Découverte du premier ossement de Néandertal
Plantons le décor. Le vallon Schmerling est une dépression sèche longue d’environ 300 mètres débouchant dans le ruisseau des Awirs, petit affluent de la Meuse en rive gauche, entre Liège et Huy.
« Il est constitué de trois zones bien distinctes. Celle en amont, longue d’une soixantaine de mètres, a des versants peu abrupts et occupés par des affleurements calcaires plus ou moins arrondis », explique le chercheur.
« La zone en aval, longue d’une centaine de mètres, rejoint le ruisseau des Awirs. Son relief est entièrement modifié par une ancienne carrière de calcaire et une exploitation d’alun qui s’arrêta à la fin du XVIIe siècle. »
« Entre les deux, la partie centrale de 130 mètres correspond au reste du ravin des Awirs, tel qu’il est nommé depuis le XIXe siècle. Cette falaise contient un grand nombre de grottes et autres conduits karstiques expliquant les nombreuses fouilles archéologiques qui ont débuté avec Philippe-Charles Schmerling. En 1827, il découvrit, dans la cavité qui portera plus tard son nom, le premier homme de Néandertal au monde », explique Luc Willems. Collaborateur scientifique au département de géologie de l’ULiège ainsi que Maître-Assistant à la Haute École Charlemagne, il fait partie des Chercheurs de la Wallonie, une association belge œuvrant dans les domaines de l’archéologie (le plus souvent préhistorique), de la spéléologie, de la biospéologie, de la géologie et de la minéralogie.
Un vallon à deux faces géologiques
La morphologie du vallon Schmerling est peu courante. Son fond suit la ligne de contact entre les calcaires du Viséen (formés il y a 346 à 330 millions d’années) et les schistes du Namurien (formés il y a 326 à 313 millions d’années). Les calcaires forment le versant de rive droite de la dépression, les schistes celui de rive gauche.
A hauteur de la cavité Schmerling, le ravin des Awirs est délimité par une falaise calcaire en retrait. Quant au versant schisteux, sa limite supérieure est de plus en plus surbaissée par rapport à celle au sommet de la falaise. Comment expliquer cela ? « Les calcaires résistent à l’érosion de surface, mais sont perméables à cause des différentes fractures qui les parcourent. À l’inverse, les schistes sont imperméables, mais friables et fortement érodés en surface. Ainsi, prenons un autre exemple que celui des Awirs, la Calestienne, au socle calcaire, atteint plus de 250 mètres d’altitude, tandis que la dépression de La Famenne qui la borde, faite de schistes, plafonne à 200 mètres », explique Luc Willems.

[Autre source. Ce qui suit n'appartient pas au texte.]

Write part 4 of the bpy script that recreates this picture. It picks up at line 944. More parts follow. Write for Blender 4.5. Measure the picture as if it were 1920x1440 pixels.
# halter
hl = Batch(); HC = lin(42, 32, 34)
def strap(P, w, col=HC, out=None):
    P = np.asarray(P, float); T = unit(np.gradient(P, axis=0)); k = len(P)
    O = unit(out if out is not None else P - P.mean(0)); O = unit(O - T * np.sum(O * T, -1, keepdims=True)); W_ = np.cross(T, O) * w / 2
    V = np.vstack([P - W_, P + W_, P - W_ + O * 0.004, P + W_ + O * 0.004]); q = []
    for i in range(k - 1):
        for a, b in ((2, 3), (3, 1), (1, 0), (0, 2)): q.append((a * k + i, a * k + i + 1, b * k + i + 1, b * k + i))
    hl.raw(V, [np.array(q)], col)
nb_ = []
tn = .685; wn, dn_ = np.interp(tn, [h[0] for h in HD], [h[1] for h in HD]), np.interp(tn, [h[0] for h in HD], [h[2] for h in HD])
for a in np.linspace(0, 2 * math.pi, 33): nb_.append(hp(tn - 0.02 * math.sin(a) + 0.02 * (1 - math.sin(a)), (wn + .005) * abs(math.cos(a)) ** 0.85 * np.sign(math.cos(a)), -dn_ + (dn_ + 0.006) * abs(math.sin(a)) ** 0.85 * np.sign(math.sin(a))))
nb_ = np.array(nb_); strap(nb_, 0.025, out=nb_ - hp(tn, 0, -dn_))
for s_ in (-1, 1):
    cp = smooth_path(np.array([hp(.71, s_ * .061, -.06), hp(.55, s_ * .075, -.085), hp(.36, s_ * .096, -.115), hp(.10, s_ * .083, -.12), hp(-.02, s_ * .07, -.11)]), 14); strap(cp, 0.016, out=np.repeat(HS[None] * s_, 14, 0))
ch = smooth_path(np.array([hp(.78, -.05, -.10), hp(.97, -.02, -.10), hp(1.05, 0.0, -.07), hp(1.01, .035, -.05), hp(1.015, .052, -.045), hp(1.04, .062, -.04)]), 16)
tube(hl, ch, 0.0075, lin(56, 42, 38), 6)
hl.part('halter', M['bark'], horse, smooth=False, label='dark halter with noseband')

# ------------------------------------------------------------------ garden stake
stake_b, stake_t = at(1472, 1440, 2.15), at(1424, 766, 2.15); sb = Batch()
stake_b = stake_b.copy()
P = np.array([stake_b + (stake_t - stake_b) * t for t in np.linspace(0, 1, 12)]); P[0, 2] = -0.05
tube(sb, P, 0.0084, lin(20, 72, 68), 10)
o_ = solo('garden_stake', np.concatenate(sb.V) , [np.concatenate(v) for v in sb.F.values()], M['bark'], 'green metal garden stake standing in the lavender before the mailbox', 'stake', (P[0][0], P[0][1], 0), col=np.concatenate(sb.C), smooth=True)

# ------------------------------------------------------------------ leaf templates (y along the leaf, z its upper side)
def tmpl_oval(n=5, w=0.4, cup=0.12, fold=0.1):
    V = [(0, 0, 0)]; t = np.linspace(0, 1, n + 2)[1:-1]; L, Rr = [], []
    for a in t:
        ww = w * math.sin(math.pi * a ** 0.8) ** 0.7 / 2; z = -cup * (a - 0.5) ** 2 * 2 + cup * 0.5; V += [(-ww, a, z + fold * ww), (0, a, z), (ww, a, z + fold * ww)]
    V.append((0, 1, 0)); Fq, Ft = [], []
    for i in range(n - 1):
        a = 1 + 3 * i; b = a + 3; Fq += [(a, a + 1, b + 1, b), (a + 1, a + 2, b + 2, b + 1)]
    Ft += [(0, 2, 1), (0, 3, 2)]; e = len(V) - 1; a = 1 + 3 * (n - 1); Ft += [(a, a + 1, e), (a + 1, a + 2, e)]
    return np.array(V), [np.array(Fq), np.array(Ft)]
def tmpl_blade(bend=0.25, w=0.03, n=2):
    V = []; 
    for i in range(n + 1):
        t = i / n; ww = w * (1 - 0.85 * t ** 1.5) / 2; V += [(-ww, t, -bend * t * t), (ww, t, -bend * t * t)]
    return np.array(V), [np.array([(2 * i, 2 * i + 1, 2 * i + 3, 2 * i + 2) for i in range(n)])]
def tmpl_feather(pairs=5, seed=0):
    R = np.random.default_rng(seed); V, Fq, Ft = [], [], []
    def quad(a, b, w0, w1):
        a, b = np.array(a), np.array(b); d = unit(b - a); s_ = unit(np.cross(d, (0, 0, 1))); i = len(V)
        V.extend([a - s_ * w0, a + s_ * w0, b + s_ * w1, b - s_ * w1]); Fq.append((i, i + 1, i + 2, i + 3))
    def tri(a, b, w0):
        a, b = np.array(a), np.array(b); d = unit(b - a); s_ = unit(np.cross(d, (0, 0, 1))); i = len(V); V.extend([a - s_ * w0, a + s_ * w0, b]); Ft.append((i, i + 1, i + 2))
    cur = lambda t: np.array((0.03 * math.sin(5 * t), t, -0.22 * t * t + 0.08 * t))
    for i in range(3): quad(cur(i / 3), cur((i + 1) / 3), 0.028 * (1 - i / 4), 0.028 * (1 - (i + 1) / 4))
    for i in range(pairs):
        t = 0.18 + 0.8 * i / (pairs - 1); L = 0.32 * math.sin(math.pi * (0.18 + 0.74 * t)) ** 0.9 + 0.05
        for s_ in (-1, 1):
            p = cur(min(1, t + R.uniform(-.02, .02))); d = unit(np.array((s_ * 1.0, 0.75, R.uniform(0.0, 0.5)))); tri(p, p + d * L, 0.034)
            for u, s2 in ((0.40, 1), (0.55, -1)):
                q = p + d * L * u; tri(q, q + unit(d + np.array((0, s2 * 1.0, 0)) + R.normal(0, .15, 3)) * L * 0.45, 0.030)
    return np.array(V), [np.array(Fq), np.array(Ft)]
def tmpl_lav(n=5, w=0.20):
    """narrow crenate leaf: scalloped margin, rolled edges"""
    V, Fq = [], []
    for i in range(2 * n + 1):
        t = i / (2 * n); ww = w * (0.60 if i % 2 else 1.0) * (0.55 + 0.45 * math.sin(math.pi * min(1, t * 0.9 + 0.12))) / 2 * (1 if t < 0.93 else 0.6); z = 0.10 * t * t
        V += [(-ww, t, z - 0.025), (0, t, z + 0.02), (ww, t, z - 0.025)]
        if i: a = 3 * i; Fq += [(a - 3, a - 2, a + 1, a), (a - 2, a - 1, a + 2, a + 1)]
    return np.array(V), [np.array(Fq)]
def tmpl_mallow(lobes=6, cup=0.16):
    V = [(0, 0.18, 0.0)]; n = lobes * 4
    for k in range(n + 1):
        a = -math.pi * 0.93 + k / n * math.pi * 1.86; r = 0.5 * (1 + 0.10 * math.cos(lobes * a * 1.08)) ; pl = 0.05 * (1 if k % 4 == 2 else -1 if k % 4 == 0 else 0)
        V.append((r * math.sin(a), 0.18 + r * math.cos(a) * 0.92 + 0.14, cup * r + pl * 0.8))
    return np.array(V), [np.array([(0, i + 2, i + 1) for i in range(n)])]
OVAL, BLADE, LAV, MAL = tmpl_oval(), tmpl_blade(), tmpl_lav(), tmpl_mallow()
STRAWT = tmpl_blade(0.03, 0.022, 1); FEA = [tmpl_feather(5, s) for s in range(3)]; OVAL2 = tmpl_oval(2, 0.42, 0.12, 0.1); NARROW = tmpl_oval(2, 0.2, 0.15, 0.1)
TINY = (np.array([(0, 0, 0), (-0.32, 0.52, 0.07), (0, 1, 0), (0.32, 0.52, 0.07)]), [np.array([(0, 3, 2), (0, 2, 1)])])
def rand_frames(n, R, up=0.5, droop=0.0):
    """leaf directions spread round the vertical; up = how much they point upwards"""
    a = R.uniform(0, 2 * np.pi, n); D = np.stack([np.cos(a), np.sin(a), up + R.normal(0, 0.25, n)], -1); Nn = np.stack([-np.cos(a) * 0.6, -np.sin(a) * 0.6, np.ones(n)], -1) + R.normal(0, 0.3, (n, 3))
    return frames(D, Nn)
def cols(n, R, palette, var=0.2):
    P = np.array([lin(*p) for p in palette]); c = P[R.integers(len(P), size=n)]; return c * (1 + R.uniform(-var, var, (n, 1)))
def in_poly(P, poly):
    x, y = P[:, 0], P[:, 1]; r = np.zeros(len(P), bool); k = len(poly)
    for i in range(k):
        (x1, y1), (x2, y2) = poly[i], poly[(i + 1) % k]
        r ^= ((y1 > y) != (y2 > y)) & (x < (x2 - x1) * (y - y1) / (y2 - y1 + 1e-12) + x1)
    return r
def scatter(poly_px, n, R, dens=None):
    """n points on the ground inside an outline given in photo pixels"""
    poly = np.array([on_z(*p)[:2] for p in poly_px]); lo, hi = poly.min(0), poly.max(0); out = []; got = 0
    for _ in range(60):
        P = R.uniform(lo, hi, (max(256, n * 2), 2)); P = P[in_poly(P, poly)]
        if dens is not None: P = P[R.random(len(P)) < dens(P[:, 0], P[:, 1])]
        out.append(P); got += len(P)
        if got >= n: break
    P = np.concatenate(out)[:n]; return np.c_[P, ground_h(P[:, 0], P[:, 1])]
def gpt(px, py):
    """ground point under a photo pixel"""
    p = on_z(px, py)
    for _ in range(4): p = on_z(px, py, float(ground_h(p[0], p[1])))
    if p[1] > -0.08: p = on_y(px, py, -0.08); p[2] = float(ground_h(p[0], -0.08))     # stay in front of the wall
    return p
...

Par contre, en Famenne-Calestienne, on ne trouve pas de vallon tel que celui des Awirs qui présente une disposition des couches de roches totalement différente.
Deux nouvelles cavités
La tomographie électrique a permis de sonder les entrailles rocheuses. « Cette technique consiste à planter des électrodes en surface, et à faire passer de l’électricité de l’une à l’autre. S’il y a un vide, la résistance électrique est élevée : l’électricité ne passe pas bien. Elle est minimale en présence de roche (l’électricité passe alors très bien, NDLR) et sa valeur est moyenne s’il y a de l’eau. »
Cette méthode de prospection électrique par courant continu a permis de découvrir deux nouvelles cavités non loin de la caverne Schmerling. « Nous avons déposé une demande de financements pour que des fouilles archéologiques y soient menées. »
Une paroi dégagée artificiellement
Cela porte à sept, le nombre de cavités répertoriées dans le vallon Schmerling. Celles en altitude, dont la caverne Schmerling, ont été entièrement fouillées. Celles plus basses ne l’ont, par contre, pas été. Et pour cause, elles n’ont été dégagées et amenées à l’air libre que récemment. Et ce, par l’affaissement des schistes causé par les activités industrielles d’extraction de la terre alunifère. Ces cavités n’étaient donc pas accessibles aux hommes préhistoriques.
Les schistes du Namurien sont, à cet endroit, riches en pyrite et en alun. « La pyrite, en s’altérant avec l’eau d’infiltration, libère de l’acide sulfurique. Celui-ci a littéralement rongé sur une dizaine de centimètres le calcaire. C’est cela qui donnant à la surface de la paroi dégagée artificiellement un aspect pourri, irrégulier comme du crépi. Rien à voir donc avec les habituels affleurements calcaires homogènes et lisses. »
Un risque d’effondrement
En géologie, rien n’est figé. Les phénomènes karstiques évoluent dans le temps. Qu’en est-il du risque d’effondrement des cavités ?
« La partie la plus « dangereuse », c’est celle qui se trouve vers la cavité Schmerling. Les strates supérieures sur la falaise calcaire sont, en effet, en dévers, en surplomb, par rapport au vide. De gros blocs sont d’ailleurs tombés dans les années 90. »
Lorsque le médecin Schmerling a découvert le tout premier ossement de Néandertalien, en 1827, la grotte qui portera plus tard son nom n’avait pas la même configuration qu’aujourd’hui : elle était beaucoup plus grande. Mais une partie de celle-ci s’est effondrée suite à l’exploitation de la carrière de calcaire, laquelle perdurera jusqu’au début du XXe siècle.
Le projet Schmerling a été financé par la Haute École Charlemagne, en partenariat avec l’agence wallonne du patrimoine (AWAP), l’Université de Liège, les Chercheurs de la Wallonie et le Préhistomuseum de Ramioul. Un livre dédié aux résultats de cette recherche sera publié courant 2025.